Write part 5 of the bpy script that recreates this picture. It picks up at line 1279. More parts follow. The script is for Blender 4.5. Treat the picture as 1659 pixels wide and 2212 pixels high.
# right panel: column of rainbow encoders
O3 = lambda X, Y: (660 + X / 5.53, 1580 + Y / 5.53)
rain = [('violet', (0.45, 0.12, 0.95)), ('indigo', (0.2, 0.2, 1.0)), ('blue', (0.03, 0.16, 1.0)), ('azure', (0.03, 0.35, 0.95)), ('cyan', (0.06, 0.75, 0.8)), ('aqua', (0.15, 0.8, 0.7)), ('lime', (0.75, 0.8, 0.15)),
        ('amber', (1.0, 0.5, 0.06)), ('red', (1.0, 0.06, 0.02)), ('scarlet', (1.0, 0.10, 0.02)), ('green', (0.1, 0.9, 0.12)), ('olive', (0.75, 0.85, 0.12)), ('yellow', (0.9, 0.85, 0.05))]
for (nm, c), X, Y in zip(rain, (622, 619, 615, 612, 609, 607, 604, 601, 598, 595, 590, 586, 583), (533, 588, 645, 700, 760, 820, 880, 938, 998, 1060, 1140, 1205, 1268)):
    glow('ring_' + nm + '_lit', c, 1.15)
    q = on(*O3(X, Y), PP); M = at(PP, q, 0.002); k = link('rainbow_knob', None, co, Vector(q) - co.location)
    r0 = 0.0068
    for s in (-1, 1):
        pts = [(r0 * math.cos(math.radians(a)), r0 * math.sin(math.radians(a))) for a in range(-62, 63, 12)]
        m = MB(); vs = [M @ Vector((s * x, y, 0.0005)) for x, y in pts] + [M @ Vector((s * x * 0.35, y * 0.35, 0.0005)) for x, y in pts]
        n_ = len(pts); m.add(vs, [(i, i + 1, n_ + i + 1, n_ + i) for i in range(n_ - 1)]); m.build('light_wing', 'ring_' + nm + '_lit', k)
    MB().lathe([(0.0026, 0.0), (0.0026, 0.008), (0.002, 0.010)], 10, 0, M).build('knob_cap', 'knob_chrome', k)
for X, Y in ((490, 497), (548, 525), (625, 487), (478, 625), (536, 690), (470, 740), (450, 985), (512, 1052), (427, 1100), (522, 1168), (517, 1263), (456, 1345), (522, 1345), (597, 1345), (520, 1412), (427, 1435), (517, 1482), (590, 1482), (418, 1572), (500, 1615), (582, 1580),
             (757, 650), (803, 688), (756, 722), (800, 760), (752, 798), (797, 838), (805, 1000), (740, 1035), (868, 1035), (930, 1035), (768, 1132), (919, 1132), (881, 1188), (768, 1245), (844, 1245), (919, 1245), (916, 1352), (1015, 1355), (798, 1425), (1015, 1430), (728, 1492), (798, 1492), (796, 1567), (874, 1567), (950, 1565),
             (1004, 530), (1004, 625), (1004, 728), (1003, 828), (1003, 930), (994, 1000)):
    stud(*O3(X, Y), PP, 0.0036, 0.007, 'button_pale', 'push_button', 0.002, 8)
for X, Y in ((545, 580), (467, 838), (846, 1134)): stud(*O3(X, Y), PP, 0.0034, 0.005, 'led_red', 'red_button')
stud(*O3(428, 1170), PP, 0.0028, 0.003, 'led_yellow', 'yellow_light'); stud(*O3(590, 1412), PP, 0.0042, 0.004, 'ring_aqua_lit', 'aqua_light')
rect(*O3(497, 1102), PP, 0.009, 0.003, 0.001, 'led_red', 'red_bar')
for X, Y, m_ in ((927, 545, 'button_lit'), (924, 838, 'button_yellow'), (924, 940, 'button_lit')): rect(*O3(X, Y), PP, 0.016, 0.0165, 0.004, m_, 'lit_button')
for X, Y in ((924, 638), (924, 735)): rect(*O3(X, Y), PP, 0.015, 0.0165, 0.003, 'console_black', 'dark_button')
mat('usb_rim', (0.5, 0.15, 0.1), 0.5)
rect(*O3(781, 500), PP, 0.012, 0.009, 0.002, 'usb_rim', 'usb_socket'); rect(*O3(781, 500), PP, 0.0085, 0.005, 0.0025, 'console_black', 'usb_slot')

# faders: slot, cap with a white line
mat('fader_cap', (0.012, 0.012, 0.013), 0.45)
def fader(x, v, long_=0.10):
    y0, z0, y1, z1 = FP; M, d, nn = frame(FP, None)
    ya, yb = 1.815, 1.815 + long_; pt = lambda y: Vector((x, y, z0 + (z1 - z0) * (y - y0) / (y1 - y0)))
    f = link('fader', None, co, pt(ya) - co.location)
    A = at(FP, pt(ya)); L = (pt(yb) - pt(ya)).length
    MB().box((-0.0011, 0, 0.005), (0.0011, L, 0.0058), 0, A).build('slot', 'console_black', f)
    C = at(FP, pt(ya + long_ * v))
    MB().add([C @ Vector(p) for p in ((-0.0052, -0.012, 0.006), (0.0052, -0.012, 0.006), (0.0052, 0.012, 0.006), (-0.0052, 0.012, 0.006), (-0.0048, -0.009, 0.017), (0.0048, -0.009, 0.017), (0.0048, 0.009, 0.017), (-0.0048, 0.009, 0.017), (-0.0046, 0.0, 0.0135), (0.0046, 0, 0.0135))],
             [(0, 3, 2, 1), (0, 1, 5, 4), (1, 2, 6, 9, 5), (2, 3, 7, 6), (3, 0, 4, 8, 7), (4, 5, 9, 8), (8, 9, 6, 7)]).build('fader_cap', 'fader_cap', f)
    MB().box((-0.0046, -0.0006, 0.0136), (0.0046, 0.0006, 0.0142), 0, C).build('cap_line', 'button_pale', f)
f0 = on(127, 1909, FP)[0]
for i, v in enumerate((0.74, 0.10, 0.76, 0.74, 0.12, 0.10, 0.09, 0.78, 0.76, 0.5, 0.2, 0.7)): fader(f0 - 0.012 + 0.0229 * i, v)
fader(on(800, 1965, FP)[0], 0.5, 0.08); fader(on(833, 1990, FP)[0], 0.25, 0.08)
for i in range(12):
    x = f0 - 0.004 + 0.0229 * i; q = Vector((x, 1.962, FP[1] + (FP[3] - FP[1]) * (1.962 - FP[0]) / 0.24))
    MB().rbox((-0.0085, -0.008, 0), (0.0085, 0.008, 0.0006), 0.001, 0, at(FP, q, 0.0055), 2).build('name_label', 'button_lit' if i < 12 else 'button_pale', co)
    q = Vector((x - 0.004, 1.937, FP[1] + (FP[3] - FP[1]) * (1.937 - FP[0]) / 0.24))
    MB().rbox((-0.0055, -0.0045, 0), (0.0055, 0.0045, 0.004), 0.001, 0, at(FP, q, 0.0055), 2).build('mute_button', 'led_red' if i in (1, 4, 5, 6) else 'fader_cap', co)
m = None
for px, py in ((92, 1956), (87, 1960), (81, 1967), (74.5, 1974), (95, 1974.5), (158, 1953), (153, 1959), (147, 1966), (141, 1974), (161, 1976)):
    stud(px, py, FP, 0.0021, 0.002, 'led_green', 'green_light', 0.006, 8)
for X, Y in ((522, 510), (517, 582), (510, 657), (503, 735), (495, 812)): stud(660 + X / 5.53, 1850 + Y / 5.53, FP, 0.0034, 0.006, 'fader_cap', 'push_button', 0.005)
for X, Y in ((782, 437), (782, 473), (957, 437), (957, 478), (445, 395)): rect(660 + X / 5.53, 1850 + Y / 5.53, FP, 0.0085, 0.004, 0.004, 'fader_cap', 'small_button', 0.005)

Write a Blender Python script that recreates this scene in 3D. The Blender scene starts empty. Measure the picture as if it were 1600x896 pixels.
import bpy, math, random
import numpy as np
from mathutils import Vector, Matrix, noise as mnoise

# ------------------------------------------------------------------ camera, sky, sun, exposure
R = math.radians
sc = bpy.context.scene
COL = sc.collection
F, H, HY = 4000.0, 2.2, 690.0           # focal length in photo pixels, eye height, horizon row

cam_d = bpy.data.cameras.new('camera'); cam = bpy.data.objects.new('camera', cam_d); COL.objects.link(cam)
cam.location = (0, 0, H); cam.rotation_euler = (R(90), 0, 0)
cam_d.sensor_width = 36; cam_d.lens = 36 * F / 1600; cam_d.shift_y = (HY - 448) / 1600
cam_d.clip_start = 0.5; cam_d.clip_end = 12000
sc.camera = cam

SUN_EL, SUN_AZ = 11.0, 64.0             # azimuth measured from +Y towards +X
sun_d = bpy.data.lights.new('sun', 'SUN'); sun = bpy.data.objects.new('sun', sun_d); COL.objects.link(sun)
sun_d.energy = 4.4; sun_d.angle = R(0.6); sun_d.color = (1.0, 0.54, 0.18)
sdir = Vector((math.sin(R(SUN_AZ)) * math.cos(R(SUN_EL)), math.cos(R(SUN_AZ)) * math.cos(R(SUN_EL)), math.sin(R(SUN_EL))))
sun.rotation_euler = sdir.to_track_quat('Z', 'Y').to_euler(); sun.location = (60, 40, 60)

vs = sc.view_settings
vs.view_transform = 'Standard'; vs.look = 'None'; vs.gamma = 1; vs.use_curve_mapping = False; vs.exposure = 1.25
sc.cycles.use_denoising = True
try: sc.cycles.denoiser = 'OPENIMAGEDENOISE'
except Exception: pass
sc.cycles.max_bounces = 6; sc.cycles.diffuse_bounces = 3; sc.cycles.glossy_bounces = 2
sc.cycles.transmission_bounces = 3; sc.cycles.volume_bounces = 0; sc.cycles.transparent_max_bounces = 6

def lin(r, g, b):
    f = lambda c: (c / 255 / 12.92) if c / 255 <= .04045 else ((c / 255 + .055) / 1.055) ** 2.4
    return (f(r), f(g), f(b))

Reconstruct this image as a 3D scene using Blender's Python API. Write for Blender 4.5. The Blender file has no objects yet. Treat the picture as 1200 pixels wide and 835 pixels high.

» **THE TASK**:
Write out exactly the lines running from the line containing "Write a Blender" to the line containing "from mathutils import", with both of those lines included.

» **COMPLETED TASK**:
Write a Blender Python script that recreates this scene in 3D. The Blender scene starts empty. Measure the picture as if it were 1600x896 pixels.
import bpy, math, random
import numpy as np
from mathutils import Vector, Matrix, noise as mnoise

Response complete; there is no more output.